O contexto crise está a afectar os festivais de diferentes formas. Muita oferta e, do lado do público, cada vez mais espírito vá para fora com música dentro - um festival pode servir de pretexto para umas miniférias em São Pedro do Sul (Andanças), em Sines (Músicas do Mundo) ou na Zambujeira do Mar (Sudoeste) - mas também há alguns festivais que caíram pelo caminho. Olhe-se para o lado, mais precisamente para Espanha, e constate-se a ausência do Summercase, cuja edição 2009 foi cancelada. Este sinal parecia ao jornal espanhol El Mundo o prenúncio do rebentar da bolha festivaleira.

Em Fevereiro, o mesmo diário espanhol perguntava ao co-director do Sónar, outro festival de referência espanhol, se são os festivais que estão em crise ou se sofrem pelo contexto internacional. "O consumo está em queda, o investimento publicitário está em queda e, tal como se vendem menos casas, também se vendem menos bilhetes para concertos", dizia Ricard Robles. Outro factor que surpreendeu os organizadores dos festivais em Espanha foi o cancelamento das linhas de crédito que financiavam muitos eventos.
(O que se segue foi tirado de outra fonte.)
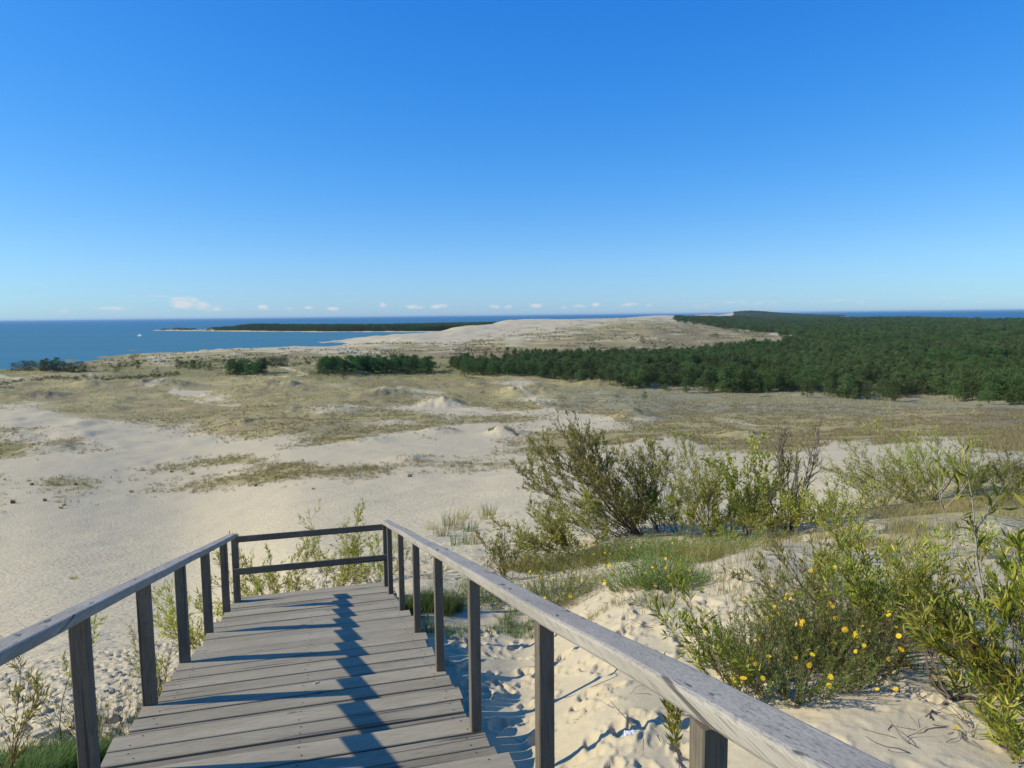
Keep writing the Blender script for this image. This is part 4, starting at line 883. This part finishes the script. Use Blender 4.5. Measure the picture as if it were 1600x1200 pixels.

Qual é a solução? 1 - tentar depender o mínimo possível de patrocinadores e afins. 2 - identidade própria (Vítor Pereira garante: "Não estamos a competir com o Rock in Rio ou outros festivais maiores"). 3 - (uma das palavras mais repetidas por Vítor Pereira na conversa com o P2) "risco". Ter um pouco de "coragem" e "optimismo" para colher frutos mais tarde.

Em Coura, a organização assume que pode perder algum dinheiro. "Mas no futuro permite-nos mais respeito", prevê Vítor Pereira, numa ética muito rock n' roll. "As pessoas sabem que este ano não temos patrocínio e isso também é considerado por elas. Não vivemos de desejos imediatos, vivemos de um público fiel", entre os quais cerca de 40 por cento de galegos.

É a família Paredes de Coura, a tal que os organizadores dizem ser fiel e em crescimento. Por falar nisso, venham a eles as criancinhas. Cientes de que os festivaleiros de Coura são menos teen e mais thirtysomething, este ano há serviço de babysitting. "Nós tratamos dos filhos deles enquanto eles vão aos concertos", diz Vítor Pereira. Tudo no espírito de "descontracção, contacto com a natureza e carinho", como enumera o organizador, quase em registo mais Woodstock português do que os vizinhos de Vilar de Mouros. Carinho pelos espectadores, diz, e que é recíproco: "As pessoas têm mais ternura pelo festival." Até os Franz Ferdinand pediram à organização que lhes fornecesse postais da terra para enviarem à família.

Em Paredes de Coura, pior do que a crise só mesmo o espectro da chuva. Como a que baptizou Morrissey em 2006. E essa parece ter ido, com o patrocinador maior, para outras paragens.